** start of Input for this task **
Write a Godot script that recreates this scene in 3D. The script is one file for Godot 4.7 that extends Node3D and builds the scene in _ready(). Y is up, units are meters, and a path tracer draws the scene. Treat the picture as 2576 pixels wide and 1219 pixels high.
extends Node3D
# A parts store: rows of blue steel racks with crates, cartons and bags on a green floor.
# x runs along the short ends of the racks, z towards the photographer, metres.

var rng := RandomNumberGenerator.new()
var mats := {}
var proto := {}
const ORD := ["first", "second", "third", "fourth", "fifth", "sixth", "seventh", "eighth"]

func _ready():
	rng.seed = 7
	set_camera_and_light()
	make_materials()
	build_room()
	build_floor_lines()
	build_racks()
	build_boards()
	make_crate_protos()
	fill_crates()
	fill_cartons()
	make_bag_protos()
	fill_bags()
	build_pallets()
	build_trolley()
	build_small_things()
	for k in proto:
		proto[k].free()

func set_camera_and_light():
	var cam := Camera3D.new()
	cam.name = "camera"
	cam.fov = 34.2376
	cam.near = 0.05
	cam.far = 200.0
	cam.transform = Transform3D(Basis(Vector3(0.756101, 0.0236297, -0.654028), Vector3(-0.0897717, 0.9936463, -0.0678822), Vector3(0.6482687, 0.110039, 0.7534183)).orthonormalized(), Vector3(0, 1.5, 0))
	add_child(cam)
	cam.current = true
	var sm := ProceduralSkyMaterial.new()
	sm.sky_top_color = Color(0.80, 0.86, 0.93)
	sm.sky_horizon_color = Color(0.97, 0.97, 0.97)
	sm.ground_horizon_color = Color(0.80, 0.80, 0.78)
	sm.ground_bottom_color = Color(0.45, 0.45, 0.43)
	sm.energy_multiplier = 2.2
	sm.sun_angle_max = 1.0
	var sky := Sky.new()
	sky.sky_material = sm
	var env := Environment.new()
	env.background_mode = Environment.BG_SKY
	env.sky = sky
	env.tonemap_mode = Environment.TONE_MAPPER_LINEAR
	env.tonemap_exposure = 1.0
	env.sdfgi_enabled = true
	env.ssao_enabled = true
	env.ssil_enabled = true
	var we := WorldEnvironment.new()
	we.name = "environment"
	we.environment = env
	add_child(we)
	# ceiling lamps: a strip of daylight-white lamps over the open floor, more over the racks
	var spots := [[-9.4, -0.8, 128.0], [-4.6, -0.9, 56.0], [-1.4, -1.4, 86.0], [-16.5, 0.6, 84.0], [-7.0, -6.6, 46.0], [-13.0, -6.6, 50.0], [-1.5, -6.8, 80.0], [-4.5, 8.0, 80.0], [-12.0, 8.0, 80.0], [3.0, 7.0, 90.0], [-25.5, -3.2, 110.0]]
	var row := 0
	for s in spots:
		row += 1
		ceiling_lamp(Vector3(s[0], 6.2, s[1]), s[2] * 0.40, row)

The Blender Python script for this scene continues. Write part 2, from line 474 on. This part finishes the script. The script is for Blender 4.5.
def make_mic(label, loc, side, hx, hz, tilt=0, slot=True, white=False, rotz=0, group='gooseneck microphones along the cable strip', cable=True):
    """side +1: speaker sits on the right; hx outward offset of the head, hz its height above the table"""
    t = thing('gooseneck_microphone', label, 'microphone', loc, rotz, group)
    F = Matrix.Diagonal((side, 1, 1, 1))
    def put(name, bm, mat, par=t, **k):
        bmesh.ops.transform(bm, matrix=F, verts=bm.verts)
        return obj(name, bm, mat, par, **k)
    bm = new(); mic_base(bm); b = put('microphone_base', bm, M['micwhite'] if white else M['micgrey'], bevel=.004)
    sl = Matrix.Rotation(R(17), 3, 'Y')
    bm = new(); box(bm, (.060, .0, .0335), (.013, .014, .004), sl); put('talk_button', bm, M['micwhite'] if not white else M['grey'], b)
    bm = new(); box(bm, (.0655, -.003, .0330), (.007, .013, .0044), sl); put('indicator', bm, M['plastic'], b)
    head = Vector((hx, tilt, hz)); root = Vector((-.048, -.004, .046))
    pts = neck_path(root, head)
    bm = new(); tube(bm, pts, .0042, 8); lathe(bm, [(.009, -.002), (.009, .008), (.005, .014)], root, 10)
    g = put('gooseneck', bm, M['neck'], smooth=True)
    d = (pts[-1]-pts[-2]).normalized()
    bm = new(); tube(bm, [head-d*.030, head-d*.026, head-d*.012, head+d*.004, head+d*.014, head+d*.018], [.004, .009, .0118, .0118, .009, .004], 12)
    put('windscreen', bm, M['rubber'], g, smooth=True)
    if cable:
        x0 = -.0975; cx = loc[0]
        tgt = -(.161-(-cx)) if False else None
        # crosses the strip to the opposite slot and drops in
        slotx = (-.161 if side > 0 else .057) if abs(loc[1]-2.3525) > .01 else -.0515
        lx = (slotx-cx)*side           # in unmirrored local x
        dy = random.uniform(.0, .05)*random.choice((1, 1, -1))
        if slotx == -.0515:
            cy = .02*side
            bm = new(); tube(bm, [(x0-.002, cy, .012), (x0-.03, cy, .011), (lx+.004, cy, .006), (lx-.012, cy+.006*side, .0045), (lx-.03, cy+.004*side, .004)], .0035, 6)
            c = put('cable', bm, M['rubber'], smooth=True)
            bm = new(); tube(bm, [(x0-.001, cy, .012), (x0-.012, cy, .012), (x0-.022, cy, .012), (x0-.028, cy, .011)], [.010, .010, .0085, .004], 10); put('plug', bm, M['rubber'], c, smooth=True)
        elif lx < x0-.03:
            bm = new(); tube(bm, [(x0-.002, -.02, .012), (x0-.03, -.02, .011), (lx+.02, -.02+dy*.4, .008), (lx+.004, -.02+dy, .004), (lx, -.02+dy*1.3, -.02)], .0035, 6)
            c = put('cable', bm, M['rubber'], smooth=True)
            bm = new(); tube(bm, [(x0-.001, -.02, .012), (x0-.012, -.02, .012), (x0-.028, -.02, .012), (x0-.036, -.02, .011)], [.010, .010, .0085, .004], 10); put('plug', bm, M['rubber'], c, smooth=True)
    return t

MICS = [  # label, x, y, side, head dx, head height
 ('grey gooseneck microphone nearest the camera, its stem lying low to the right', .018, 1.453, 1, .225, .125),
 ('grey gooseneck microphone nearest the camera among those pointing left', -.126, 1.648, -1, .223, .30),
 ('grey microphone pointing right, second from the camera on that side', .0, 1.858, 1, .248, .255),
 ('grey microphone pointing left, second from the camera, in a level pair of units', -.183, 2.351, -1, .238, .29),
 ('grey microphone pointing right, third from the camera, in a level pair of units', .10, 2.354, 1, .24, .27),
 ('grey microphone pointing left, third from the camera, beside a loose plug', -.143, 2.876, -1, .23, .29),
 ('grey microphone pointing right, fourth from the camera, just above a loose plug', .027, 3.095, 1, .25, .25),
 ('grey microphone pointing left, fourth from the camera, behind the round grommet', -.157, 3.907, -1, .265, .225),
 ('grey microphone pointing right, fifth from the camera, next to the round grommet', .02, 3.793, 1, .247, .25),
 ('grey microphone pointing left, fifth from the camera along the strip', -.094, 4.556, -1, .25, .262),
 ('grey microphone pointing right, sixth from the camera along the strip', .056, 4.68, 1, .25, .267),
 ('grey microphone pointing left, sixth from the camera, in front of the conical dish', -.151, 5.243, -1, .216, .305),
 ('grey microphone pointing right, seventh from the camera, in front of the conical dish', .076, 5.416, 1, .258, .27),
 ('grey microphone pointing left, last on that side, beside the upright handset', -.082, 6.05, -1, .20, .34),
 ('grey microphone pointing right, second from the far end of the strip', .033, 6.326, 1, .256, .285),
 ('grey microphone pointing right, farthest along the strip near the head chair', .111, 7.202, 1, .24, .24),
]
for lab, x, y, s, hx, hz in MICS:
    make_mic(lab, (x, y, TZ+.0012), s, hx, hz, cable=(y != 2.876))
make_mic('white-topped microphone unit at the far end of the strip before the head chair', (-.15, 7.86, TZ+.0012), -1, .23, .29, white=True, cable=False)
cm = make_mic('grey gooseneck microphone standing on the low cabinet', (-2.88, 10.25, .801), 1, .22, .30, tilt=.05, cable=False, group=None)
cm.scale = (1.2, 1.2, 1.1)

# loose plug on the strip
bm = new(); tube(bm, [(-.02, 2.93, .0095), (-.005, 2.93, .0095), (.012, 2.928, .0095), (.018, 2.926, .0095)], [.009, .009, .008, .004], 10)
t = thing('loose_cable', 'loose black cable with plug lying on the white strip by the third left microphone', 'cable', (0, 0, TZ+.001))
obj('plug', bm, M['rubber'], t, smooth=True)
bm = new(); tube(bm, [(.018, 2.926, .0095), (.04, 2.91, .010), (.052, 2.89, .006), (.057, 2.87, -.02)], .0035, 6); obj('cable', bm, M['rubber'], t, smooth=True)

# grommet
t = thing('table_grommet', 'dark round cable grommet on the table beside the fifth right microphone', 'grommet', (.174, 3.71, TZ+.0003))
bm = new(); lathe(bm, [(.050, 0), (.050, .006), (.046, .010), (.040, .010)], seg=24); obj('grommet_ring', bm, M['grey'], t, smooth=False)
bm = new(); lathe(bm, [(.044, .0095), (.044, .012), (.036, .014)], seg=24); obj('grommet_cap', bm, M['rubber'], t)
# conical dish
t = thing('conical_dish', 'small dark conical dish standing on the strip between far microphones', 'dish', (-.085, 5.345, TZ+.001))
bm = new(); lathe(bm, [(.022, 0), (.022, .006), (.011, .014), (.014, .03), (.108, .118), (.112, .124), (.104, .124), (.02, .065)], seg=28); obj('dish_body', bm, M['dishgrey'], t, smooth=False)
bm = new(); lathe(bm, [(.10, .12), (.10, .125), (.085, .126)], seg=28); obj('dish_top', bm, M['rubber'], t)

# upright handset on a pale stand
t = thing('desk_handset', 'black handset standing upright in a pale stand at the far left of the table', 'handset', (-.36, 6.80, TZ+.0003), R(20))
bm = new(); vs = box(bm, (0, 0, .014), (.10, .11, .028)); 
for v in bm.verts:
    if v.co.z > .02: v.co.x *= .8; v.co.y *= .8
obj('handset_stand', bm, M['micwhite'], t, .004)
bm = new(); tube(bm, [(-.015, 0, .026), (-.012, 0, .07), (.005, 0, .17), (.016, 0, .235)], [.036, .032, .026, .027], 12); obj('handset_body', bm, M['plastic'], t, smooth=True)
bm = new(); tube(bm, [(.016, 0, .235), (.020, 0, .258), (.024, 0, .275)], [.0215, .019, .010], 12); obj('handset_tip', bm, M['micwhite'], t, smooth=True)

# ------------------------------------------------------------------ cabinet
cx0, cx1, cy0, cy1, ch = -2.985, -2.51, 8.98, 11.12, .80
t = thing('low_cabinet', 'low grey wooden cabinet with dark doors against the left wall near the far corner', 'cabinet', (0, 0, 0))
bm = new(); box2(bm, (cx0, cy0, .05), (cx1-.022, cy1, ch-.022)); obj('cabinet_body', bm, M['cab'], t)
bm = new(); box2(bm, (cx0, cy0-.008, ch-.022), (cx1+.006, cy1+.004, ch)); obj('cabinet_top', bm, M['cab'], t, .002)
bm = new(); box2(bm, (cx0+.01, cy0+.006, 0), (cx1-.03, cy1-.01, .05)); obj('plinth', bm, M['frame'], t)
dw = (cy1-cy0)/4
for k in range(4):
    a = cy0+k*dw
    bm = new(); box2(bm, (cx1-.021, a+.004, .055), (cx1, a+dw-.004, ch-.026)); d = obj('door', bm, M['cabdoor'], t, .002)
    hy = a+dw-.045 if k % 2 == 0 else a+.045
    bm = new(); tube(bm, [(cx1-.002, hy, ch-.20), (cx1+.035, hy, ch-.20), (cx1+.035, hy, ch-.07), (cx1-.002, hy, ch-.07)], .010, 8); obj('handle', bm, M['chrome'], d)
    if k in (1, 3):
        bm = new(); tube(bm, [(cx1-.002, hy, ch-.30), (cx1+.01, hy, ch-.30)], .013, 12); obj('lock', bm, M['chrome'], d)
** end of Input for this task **
Work instructions:
Each line in the entries above that includes the string "extends" should be extracted.

Completed exercise:
Write a Godot script that recreates this scene in 3D. The script is one file for Godot 4.7 that extends Node3D and builds the scene in _ready(). Y is up, units are meters, and a path tracer draws the scene. Treat the picture as 2576 pixels wide and 1219 pixels high.
extends Node3D